1. Verfahren zum Mehrlagen-Lichtbogenschweißen ferritischer Stähle und zum anschließenden
Wärmebehandeln der Schweißstelle, dadurch gekennzeichnet, daß bei der Wärmebehandlung
im wesentlichen lediglich jeweils die Tiefe einer Schweißraupe bzw. einer Schweißlage
erfaßt wird.
2. Verfahren nach Anspruch 1, dadurch gekennzeichnet, daß die Wärmebehandlung im wesentlichen
jeweils die Breite einer Schweißraupe und deren Wärmeeinflußzone erfaßt.
3. Verfahren nach Anspruch 1 oder 2, dadurch gekennzeichnet, daß sich die Wärmebehandlung
lediglich auf die letzten, oben aufgebrachten Schweißraupen erstreckt.
4. Verfahren nach einem der Ansprüche 1 bis 3, dadurch gekennzeichnet, daß sich die
Wärmebehandlung lediglich auf die letzten, oben seitlich aufgebrachten Schweißraupen
erstreckt.
5. Verfahren nach einem der Ansprüche 1 bis 4, dadurch gekennzeichnet, daß die Wärmebehandlung
ein Erwärmen des zu behandelnden Materials über die Temperatur des oberen Umwandlungspunktes
Ac3, bei dem eine Umwandlung von ferritischem zu austenitischem Gefüge eintritt, einschließt.
6. Verfahren nach Anspruch 5, dadurch gekennzeichnet, daß sich dem Erwärmen auf die
Temperatur des oberen Umwandlungspunktes Ac3 eine Abkühlung mit einer solchen Abkühlgeschwindigkeit anschließt, daß zumindest
Teilbereiche des zu behandelnden Materials aus martenitischer Gefügestruktur entstehen.
7. Verfahren nach einem der Ansprüche 1 bis 6, dadurch gekennzeichnet, daß das zu
behandelnde Material auf eine Temperatur unterhalb des unteren Umwandlungspunktes
Ac1, bei dem eine Umwandlung von ferritischem in austenitisches Gefüge.eintritt, erwärmt
wird.
8. Verfahren nach einem der Ansprüche 1 bis 7, dadurch gekennzeichnet, daß die Wärmebehandlung
unmittelbar nach Beendigung der von der Schweißhitze herrührenden Umwandlung erfolgt.

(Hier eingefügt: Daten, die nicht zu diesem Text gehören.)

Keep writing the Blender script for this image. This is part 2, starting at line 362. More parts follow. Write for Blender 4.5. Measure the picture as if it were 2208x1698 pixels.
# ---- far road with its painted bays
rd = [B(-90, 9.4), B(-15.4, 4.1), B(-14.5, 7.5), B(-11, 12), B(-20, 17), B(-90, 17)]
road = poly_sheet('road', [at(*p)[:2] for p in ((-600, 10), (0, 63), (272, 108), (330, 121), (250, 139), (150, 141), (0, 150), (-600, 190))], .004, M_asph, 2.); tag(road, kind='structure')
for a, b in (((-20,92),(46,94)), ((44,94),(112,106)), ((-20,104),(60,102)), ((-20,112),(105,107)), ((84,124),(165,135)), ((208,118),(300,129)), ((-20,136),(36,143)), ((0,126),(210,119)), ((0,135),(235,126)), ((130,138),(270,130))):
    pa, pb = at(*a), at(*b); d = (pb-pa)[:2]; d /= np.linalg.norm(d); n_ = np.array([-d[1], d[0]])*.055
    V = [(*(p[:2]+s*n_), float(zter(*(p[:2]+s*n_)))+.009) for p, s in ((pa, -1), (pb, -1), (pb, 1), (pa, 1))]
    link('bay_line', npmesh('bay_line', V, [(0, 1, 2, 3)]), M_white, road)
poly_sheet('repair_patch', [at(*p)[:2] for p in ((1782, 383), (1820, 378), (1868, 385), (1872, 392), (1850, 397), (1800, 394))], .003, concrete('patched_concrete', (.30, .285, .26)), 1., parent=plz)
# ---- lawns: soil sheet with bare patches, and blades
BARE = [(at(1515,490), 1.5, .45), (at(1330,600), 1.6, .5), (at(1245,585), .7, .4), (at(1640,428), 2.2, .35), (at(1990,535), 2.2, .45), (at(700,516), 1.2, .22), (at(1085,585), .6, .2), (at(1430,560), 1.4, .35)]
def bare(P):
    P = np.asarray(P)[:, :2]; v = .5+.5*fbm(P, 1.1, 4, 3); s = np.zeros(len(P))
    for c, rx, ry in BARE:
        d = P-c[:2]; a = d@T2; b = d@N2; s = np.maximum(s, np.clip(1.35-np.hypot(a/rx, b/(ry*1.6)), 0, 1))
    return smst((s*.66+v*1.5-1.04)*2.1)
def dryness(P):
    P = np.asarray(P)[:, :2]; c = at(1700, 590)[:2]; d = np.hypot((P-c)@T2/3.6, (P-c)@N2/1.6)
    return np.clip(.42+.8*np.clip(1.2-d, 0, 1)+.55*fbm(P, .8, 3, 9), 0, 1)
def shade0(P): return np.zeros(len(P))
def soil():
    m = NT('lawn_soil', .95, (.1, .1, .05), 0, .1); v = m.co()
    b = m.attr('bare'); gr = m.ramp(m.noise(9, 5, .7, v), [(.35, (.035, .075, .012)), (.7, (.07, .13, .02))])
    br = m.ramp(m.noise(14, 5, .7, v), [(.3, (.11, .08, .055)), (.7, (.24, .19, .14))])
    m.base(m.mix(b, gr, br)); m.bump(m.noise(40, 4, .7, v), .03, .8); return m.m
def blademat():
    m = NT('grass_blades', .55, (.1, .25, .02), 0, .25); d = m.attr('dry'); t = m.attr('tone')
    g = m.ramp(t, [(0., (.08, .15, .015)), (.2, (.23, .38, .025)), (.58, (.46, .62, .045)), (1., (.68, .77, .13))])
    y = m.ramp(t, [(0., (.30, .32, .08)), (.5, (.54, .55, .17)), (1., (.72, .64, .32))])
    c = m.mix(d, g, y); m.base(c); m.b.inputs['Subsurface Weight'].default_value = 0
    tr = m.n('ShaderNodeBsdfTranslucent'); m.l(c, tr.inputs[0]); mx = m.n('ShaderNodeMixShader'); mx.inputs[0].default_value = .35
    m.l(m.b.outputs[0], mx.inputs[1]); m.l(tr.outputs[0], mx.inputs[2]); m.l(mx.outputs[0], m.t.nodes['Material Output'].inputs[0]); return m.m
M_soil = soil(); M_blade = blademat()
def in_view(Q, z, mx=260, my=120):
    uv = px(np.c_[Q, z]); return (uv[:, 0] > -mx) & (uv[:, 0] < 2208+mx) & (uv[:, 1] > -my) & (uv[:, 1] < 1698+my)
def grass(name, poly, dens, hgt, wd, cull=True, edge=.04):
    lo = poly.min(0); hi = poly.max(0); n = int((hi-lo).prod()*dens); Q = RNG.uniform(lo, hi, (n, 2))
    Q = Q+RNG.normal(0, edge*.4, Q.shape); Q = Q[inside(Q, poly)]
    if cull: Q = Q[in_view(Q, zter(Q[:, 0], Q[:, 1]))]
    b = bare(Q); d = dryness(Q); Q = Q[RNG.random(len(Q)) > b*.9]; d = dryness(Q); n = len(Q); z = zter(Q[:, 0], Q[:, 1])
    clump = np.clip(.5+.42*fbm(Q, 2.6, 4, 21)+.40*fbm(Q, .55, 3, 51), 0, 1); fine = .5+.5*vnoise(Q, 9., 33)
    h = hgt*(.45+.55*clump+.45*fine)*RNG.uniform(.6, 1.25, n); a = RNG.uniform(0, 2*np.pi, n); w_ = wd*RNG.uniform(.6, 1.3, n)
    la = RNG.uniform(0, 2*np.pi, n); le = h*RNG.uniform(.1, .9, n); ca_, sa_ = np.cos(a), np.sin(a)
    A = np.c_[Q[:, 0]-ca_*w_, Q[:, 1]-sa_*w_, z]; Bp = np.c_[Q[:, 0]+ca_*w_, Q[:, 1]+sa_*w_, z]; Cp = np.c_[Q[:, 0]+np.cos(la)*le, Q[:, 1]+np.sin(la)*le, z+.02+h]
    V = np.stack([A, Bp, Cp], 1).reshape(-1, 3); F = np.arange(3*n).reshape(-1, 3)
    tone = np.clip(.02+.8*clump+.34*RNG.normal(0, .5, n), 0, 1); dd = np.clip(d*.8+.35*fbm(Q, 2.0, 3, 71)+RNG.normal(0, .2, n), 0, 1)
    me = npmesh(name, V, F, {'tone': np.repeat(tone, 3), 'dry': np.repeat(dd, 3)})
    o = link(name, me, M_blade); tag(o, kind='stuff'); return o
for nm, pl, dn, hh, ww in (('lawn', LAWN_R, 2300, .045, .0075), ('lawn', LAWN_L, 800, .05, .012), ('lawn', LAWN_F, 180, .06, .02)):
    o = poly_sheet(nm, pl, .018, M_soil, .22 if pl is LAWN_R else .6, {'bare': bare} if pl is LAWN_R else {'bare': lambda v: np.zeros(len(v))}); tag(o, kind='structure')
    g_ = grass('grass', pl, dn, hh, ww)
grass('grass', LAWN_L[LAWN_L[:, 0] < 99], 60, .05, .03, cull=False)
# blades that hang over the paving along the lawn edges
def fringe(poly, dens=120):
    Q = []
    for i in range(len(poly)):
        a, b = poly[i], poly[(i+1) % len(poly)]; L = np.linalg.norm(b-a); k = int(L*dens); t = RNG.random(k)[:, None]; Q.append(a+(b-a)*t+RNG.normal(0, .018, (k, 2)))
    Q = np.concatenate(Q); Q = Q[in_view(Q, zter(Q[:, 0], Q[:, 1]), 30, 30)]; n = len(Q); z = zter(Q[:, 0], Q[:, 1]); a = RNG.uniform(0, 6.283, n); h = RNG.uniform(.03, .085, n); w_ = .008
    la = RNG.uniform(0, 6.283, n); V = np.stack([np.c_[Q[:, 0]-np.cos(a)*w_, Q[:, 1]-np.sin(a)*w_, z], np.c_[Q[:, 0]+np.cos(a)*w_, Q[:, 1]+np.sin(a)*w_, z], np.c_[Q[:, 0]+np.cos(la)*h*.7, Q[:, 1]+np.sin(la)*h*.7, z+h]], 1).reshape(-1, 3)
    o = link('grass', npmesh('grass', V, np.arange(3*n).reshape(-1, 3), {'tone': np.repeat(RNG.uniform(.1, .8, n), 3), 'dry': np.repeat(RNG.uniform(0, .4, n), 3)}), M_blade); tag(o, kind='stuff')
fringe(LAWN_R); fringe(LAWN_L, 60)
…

9. Vorrichtung zur Durchführung des Verfahrens nach einem der Ansprüche 1 bis 8, gekennzeichnet
durch einen Lichtbogenschweißkopf (19) und eine Induktorspule (3), in deren Heizwirklinie
(8) im - in bezug auf die Vorschubrichtung (V) - letzten Drittel ein pyrometrischer
Temperatur-Meßkopf (12) angeordnet ist.
10. Vorrichtung nach Anspruch 9, dadurch gekennzeichnet, daß - in bezug auf die Vorschubrichtung
(V) - hinter der Induktorspule (3) eine Kühlbrause (16) angeordnet ist.
11. Vorrichtung nach einem der Ansprüche 9 oder 10, dadurch gekennzeichnet, daß die
Induktorspule (3) mechanisch mit dem Lichtbogenschweißkopf (19) gekoppelt ist.